Thursday, June 12, 2014


The B.C. Teachers’ Federation voted 86% this week in favor of a full-scale which means schools in B.C. could be closed as soon as next week.  A walk-out near the end of the school year is bad news for students.

The news here on the East Coast is a little better, the war drums and smoke signals signaling similar action have not begun, but the  unions call for Government to negotiate in good faith with teachers sounds familiar.

Teachers in Newfoundland and Labrador’s Public School System have been working without a contract for more than a year and a half.  The contract between the NLTA and the provincial government expired in August of 2013.

Provincial Finance Minister ,Charlene Johnson, has said that the government is "committed to a productive and successful collective bargaining process"  but observers of the protracted situation question how committed the government really is.

Talks broke off earlier this Spring with the NLTA requesting conciliation. The conciliation board has yet to be put in place.

The union has been expressing increasing levels of frustration as the school year comes to a close without a new agreement in place.  The NLTA has been saying that government is seeking concessions that will impact teachers and students. 

A few weeks ago the public reacted negatively to word that government wanted to take control over the process and budgets associated with providing substitute teachers and restrict family leave (time off to take children or parents to a doctor, or time to deal with an emergency).

The government responded to concerned groups like the Newfoundland and Labrador Federation of School Councils saying that it was not looking to change family leave or assigning substitutes.

That is where it all gets a bit tangly because Johnson says “All government is requesting is that current practice of principals having discretion to call in substitutes be reflected in the Collective Agreement”. To me it is the thin edge of the wedge, keep the budgets for substitutes whole but change the policies on when substitutes can be called in.
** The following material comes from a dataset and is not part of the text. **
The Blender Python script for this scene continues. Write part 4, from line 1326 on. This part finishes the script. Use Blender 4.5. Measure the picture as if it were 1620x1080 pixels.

Too cute by half from my perspective.

Today the NLTA stated that the provincial government is misleading the public about what is being offered to teachers in the ongoing contract negotiations.  President Jim Dinn says the public pronouncements by the government on these contentious issues have not been removed from the bargaining table.

Good faith bargaining from government?

You decide.

I just hope for our children’s sake that the conciliation board process finds a way through this protracted negotiation process that avoids a job action.